#### [What is needed]
Transcribe the records below in full; pictures stay out of the copy.

#### [Material for this task]

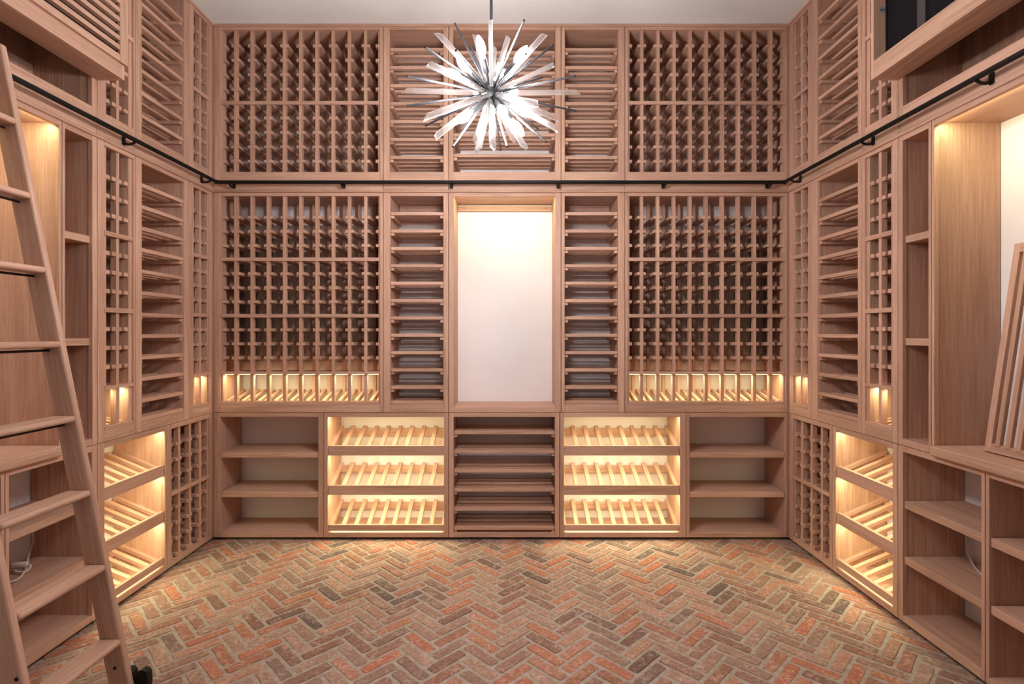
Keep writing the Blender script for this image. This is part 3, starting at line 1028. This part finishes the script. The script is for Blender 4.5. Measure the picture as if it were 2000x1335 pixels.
# ------------------------------------------------------------------ plastic sheets behind the two big bottle racks
def film(x0, x1, z0, z1, label, seed):
    rng = random.Random(seed)
    nx, nz = 46, 34
    bm = bmesh.new()
    ph = [(rng.uniform(4, 30), rng.uniform(-26, 26), rng.uniform(0, 6.3), rng.uniform(0.0004, 0.0014)) for _ in range(9)]
    g = []
    for i in range(nx + 1):
        row = []
        for j in range(nz + 1):
            x = x0 + (x1 - x0) * i / nx
            z = z0 + (z1 - z0) * j / nz
            d = sum(a * math.sin(p * x + q * z + s) for p, q, s, a in ph) + rng.uniform(-0.0007, 0.0007)
            ze = z + (0.006 * math.sin(31 * x + seed) if j in (0, nz) else 0)
            row.append(bm.verts.new((x, -0.010 + d, ze - z0)))
        g.append(row)
    for i in range(nx):
        for j in range(nz):
            bm.faces.new((g[i][j], g[i + 1][j], g[i + 1][j + 1], g[i][j + 1]))
    bm.normal_update()
    bm.loops.layers.uv.verify()
    o = link('plastic_sheet', finish(bm, 'film', FILM, True), None, (0, YB + DEP - 0.002, z0))
    tag(o, label, 'plastic sheet')
    return o
film(bx(430) + 0.01, bx(742) - 0.01, 1.085, 1.915, 'dark crumpled plastic sheet hung behind the large bottle rack on the ladder side', 2)
film(bx(1226.5) + 0.01, bx(1534.5) - 0.01, 1.085, 1.915, 'dark crumpled plastic sheet hung behind the large bottle rack on the black-grille side', 7)

# ------------------------------------------------------------------ cords in the open base cabinets
def smooth_path(pts, n=6):
    P = [Vector(p) for p in pts]
    out = []
    for i in range(len(P) - 1):
        p0, p1, p2, p3 = P[max(i - 1, 0)], P[i], P[i + 1], P[min(i + 2, len(P) - 1)]
        for k in range(n):
            t = k / n
            out.append(0.5 * ((2 * p1) + (-p0 + p2) * t + (2 * p0 - 5 * p1 + 4 * p2 - p3) * t * t + (-p0 + 3 * p1 - 3 * p2 + p3) * t ** 3))
    out.append(P[-1])
    return out
pc = bpy.data.objects.new('power_cord', None)
COL.objects.link(pc)
pc.location = (-1.95, 2.05, 0.300)
tag(pc, 'white power cord bundled with a clear tie on the shelf behind the ladder', 'cord')
link('cable', tube_mesh(smooth_path([(-0.098, 0.232, 0.205), (-0.098, 0.228, 0.12), (-0.094, 0.225, 0.085), (-0.062, 0.165, 0.030), (-0.030, 0.125, 0.012), (-0.004, 0.075, 0.006),
                                     (0.010, 0.035, 0.006), (-0.010, 0.012, 0.006), (-0.04, 0.005, 0.006)]), 0.0038, CORD, 8), pc)
link('cable_bundle', tube_mesh(smooth_path([(-0.070, 0.105, 0.007), (-0.045, 0.125, 0.020), (-0.018, 0.130, 0.022), (-0.012, 0.105, 0.010), (-0.040, 0.095, 0.012), (-0.075, 0.115, 0.014)]), 0.0042, CORD, 8), pc)
link('plug', box_mesh(0.055, 0.020, 0.018, CORD, 0.004, 2), pc, (-0.045, 0.112, 0.034), (0.1, 0.05, 0.25))
pc2 = bpy.data.objects.new('power_cord', None)
COL.objects.link(pc2)
pc2.location = (1.93, 2.1, 0.300)
tag(pc2, 'white power cord looping down onto the shelf under the leaning grille panel', 'cord')
link('cable', tube_mesh(smooth_path([(0.042, 0.185, 0.205), (0.042, 0.183, 0.10), (0.040, 0.178, 0.055), (0.033, 0.158, 0.024), (0.014, 0.118, 0.008), (-0.018, 0.052, 0.006), (-0.05, -0.05, 0.006), (-0.03, -0.10, 0.006)]), 0.004, CORD, 8), pc2)
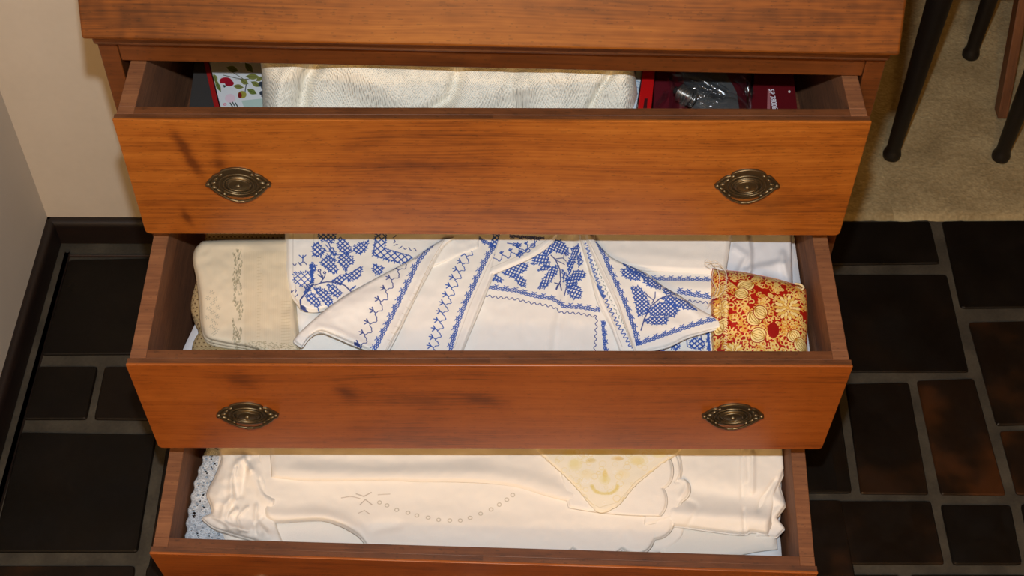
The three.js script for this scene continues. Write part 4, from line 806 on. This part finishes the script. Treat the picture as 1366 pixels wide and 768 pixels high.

#### [Response to this task]
Keep writing the Blender script for this image. This is part 3, starting at line 1028. This part finishes the script. The script is for Blender 4.5. Measure the picture as if it were 2000x1335 pixels.
# ------------------------------------------------------------------ plastic sheets behind the two big bottle racks
def film(x0, x1, z0, z1, label, seed):
    rng = random.Random(seed)
    nx, nz = 46, 34
    bm = bmesh.new()
    ph = [(rng.uniform(4, 30), rng.uniform(-26, 26), rng.uniform(0, 6.3), rng.uniform(0.0004, 0.0014)) for _ in range(9)]
    g = []
    for i in range(nx + 1):
        row = []
        for j in range(nz + 1):
            x = x0 + (x1 - x0) * i / nx
            z = z0 + (z1 - z0) * j / nz
            d = sum(a * math.sin(p * x + q * z + s) for p, q, s, a in ph) + rng.uniform(-0.0007, 0.0007)
            ze = z + (0.006 * math.sin(31 * x + seed) if j in (0, nz) else 0)
            row.append(bm.verts.new((x, -0.010 + d, ze - z0)))
        g.append(row)
    for i in range(nx):
        for j in range(nz):
            bm.faces.new((g[i][j], g[i + 1][j], g[i + 1][j + 1], g[i][j + 1]))
    bm.normal_update()
    bm.loops.layers.uv.verify()
    o = link('plastic_sheet', finish(bm, 'film', FILM, True), None, (0, YB + DEP - 0.002, z0))
    tag(o, label, 'plastic sheet')
    return o
film(bx(430) + 0.01, bx(742) - 0.01, 1.085, 1.915, 'dark crumpled plastic sheet hung behind the large bottle rack on the ladder side', 2)
film(bx(1226.5) + 0.01, bx(1534.5) - 0.01, 1.085, 1.915, 'dark crumpled plastic sheet hung behind the large bottle rack on the black-grille side', 7)

# ------------------------------------------------------------------ cords in the open base cabinets
def smooth_path(pts, n=6):
    P = [Vector(p) for p in pts]
    out = []
    for i in range(len(P) - 1):
        p0, p1, p2, p3 = P[max(i - 1, 0)], P[i], P[i + 1], P[min(i + 2, len(P) - 1)]
        for k in range(n):
            t = k / n
            out.append(0.5 * ((2 * p1) + (-p0 + p2) * t + (2 * p0 - 5 * p1 + 4 * p2 - p3) * t * t + (-p0 + 3 * p1 - 3 * p2 + p3) * t ** 3))
    out.append(P[-1])
    return out
pc = bpy.data.objects.new('power_cord', None)
COL.objects.link(pc)
pc.location = (-1.95, 2.05, 0.300)
tag(pc, 'white power cord bundled with a clear tie on the shelf behind the ladder', 'cord')
link('cable', tube_mesh(smooth_path([(-0.098, 0.232, 0.205), (-0.098, 0.228, 0.12), (-0.094, 0.225, 0.085), (-0.062, 0.165, 0.030), (-0.030, 0.125, 0.012), (-0.004, 0.075, 0.006),
                                     (0.010, 0.035, 0.006), (-0.010, 0.012, 0.006), (-0.04, 0.005, 0.006)]), 0.0038, CORD, 8), pc)
link('cable_bundle', tube_mesh(smooth_path([(-0.070, 0.105, 0.007), (-0.045, 0.125, 0.020), (-0.018, 0.130, 0.022), (-0.012, 0.105, 0.010), (-0.040, 0.095, 0.012), (-0.075, 0.115, 0.014)]), 0.0042, CORD, 8), pc)
link('plug', box_mesh(0.055, 0.020, 0.018, CORD, 0.004, 2), pc, (-0.045, 0.112, 0.034), (0.1, 0.05, 0.25))
pc2 = bpy.data.objects.new('power_cord', None)
COL.objects.link(pc2)
pc2.location = (1.93, 2.1, 0.300)
tag(pc2, 'white power cord looping down onto the shelf under the leaning grille panel', 'cord')
link('cable', tube_mesh(smooth_path([(0.042, 0.185, 0.205), (0.042, 0.183, 0.10), (0.040, 0.178, 0.055), (0.033, 0.158, 0.024), (0.014, 0.118, 0.008), (-0.018, 0.052, 0.006), (-0.05, -0.05, 0.006), (-0.03, -0.10, 0.006)]), 0.004, CORD, 8), pc2)
The three.js script for this scene continues. Write part 4, from line 806 on. This part finishes the script. Treat the picture as 1366 pixels wide and 768 pixels high.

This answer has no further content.